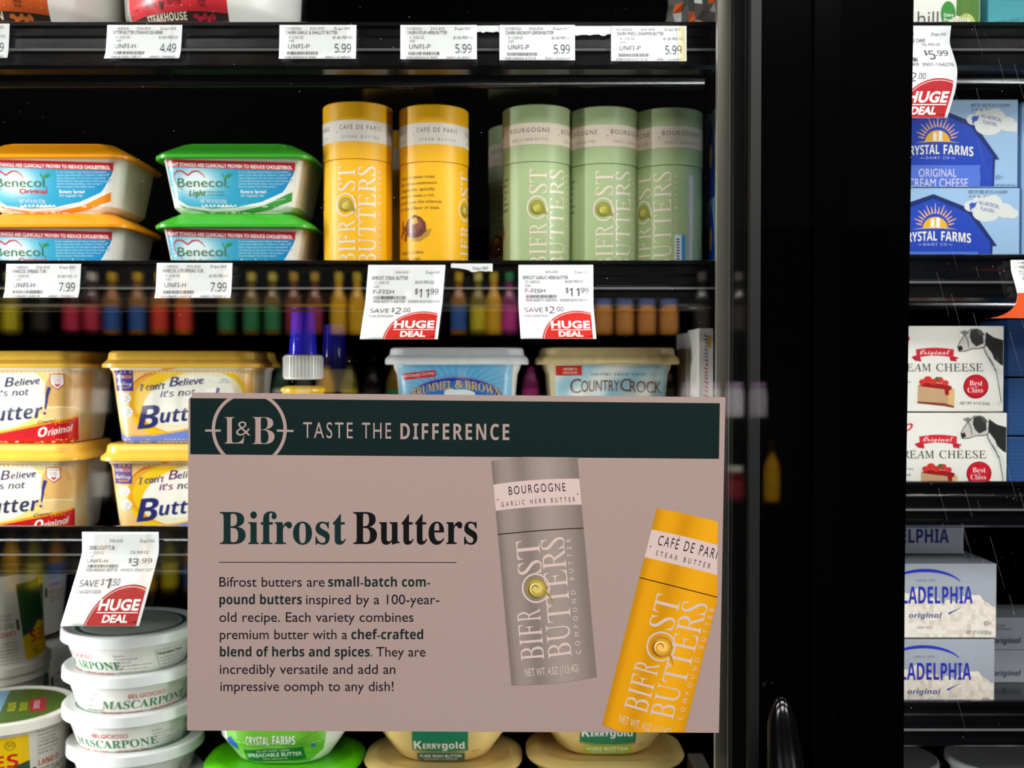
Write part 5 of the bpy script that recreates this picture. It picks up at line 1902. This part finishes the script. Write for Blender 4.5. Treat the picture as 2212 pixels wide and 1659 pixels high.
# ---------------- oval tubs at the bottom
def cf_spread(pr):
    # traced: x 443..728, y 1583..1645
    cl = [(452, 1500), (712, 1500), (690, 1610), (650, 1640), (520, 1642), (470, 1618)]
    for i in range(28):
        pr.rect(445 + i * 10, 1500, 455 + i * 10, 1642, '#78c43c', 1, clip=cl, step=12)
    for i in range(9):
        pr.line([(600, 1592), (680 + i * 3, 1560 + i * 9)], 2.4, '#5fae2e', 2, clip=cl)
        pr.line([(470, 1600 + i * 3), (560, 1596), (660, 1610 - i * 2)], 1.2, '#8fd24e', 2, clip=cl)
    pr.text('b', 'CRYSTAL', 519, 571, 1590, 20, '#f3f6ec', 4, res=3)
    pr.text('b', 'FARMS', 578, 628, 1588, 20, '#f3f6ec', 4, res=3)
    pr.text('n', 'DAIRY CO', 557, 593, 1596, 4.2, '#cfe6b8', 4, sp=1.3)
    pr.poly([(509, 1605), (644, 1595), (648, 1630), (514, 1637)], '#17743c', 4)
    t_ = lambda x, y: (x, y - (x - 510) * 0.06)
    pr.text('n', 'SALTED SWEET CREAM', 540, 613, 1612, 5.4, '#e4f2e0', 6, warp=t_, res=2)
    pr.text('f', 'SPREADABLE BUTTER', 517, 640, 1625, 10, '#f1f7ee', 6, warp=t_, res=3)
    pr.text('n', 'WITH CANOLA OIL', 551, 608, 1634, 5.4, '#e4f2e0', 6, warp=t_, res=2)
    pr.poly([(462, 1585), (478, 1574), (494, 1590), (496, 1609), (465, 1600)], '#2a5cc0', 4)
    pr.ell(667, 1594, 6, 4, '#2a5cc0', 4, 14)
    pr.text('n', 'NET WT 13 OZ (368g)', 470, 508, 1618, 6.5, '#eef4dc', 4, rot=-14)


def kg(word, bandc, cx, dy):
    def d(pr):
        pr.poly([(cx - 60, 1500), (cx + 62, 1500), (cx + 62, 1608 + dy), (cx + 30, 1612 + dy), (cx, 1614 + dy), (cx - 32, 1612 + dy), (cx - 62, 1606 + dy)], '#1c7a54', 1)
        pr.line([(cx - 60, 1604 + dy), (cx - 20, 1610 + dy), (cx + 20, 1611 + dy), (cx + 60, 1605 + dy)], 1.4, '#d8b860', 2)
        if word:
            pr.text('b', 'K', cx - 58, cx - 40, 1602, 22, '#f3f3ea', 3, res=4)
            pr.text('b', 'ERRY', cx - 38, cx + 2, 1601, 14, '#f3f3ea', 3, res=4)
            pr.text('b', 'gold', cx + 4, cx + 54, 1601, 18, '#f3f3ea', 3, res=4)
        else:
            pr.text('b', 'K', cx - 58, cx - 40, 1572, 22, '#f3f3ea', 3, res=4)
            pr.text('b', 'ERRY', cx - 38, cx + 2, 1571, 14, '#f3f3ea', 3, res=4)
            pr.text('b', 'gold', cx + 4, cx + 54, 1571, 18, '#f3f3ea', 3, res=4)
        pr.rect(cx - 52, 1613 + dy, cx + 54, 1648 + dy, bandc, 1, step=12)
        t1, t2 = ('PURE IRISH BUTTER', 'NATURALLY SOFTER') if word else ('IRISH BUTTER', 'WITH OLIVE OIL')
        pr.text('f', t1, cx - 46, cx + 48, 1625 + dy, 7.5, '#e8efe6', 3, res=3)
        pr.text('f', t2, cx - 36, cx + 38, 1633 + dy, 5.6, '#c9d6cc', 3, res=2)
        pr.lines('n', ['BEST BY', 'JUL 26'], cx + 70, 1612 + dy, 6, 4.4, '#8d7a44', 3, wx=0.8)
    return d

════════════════

Repeat verbatim all the material, but not the pictures.

### WRITTEN ANSWER:
Write part 5 of the bpy script that recreates this picture. It picks up at line 1902. This part finishes the script. Write for Blender 4.5. Treat the picture as 2212 pixels wide and 1659 pixels high.
# ---------------- oval tubs at the bottom
def cf_spread(pr):
    # traced: x 443..728, y 1583..1645
    cl = [(452, 1500), (712, 1500), (690, 1610), (650, 1640), (520, 1642), (470, 1618)]
    for i in range(28):
        pr.rect(445 + i * 10, 1500, 455 + i * 10, 1642, '#78c43c', 1, clip=cl, step=12)
    for i in range(9):
        pr.line([(600, 1592), (680 + i * 3, 1560 + i * 9)], 2.4, '#5fae2e', 2, clip=cl)
        pr.line([(470, 1600 + i * 3), (560, 1596), (660, 1610 - i * 2)], 1.2, '#8fd24e', 2, clip=cl)
    pr.text('b', 'CRYSTAL', 519, 571, 1590, 20, '#f3f6ec', 4, res=3)
    pr.text('b', 'FARMS', 578, 628, 1588, 20, '#f3f6ec', 4, res=3)
    pr.text('n', 'DAIRY CO', 557, 593, 1596, 4.2, '#cfe6b8', 4, sp=1.3)
    pr.poly([(509, 1605), (644, 1595), (648, 1630), (514, 1637)], '#17743c', 4)
    t_ = lambda x, y: (x, y - (x - 510) * 0.06)
    pr.text('n', 'SALTED SWEET CREAM', 540, 613, 1612, 5.4, '#e4f2e0', 6, warp=t_, res=2)
    pr.text('f', 'SPREADABLE BUTTER', 517, 640, 1625, 10, '#f1f7ee', 6, warp=t_, res=3)
    pr.text('n', 'WITH CANOLA OIL', 551, 608, 1634, 5.4, '#e4f2e0', 6, warp=t_, res=2)
    pr.poly([(462, 1585), (478, 1574), (494, 1590), (496, 1609), (465, 1600)], '#2a5cc0', 4)
    pr.ell(667, 1594, 6, 4, '#2a5cc0', 4, 14)
    pr.text('n', 'NET WT 13 OZ (368g)', 470, 508, 1618, 6.5, '#eef4dc', 4, rot=-14)


def kg(word, bandc, cx, dy):
    def d(pr):
        pr.poly([(cx - 60, 1500), (cx + 62, 1500), (cx + 62, 1608 + dy), (cx + 30, 1612 + dy), (cx, 1614 + dy), (cx - 32, 1612 + dy), (cx - 62, 1606 + dy)], '#1c7a54', 1)
        pr.line([(cx - 60, 1604 + dy), (cx - 20, 1610 + dy), (cx + 20, 1611 + dy), (cx + 60, 1605 + dy)], 1.4, '#d8b860', 2)
        if word:
            pr.text('b', 'K', cx - 58, cx - 40, 1602, 22, '#f3f3ea', 3, res=4)
            pr.text('b', 'ERRY', cx - 38, cx + 2, 1601, 14, '#f3f3ea', 3, res=4)
            pr.text('b', 'gold', cx + 4, cx + 54, 1601, 18, '#f3f3ea', 3, res=4)
        else:
            pr.text('b', 'K', cx - 58, cx - 40, 1572, 22, '#f3f3ea', 3, res=4)
            pr.text('b', 'ERRY', cx - 38, cx + 2, 1571, 14, '#f3f3ea', 3, res=4)
            pr.text('b', 'gold', cx + 4, cx + 54, 1571, 18, '#f3f3ea', 3, res=4)
        pr.rect(cx - 52, 1613 + dy, cx + 54, 1648 + dy, bandc, 1, step=12)
        t1, t2 = ('PURE IRISH BUTTER', 'NATURALLY SOFTER') if word else ('IRISH BUTTER', 'WITH OLIVE OIL')
        pr.text('f', t1, cx - 46, cx + 48, 1625 + dy, 7.5, '#e8efe6', 3, res=3)
        pr.text('f', t2, cx - 36, cx + 38, 1633 + dy, 5.6, '#c9d6cc', 3, res=2)
        pr.lines('n', ['BEST BY', 'JUL 26'], cx + 70, 1612 + dy, 6, 4.4, '#8d7a44', 3, wx=0.8)
    return d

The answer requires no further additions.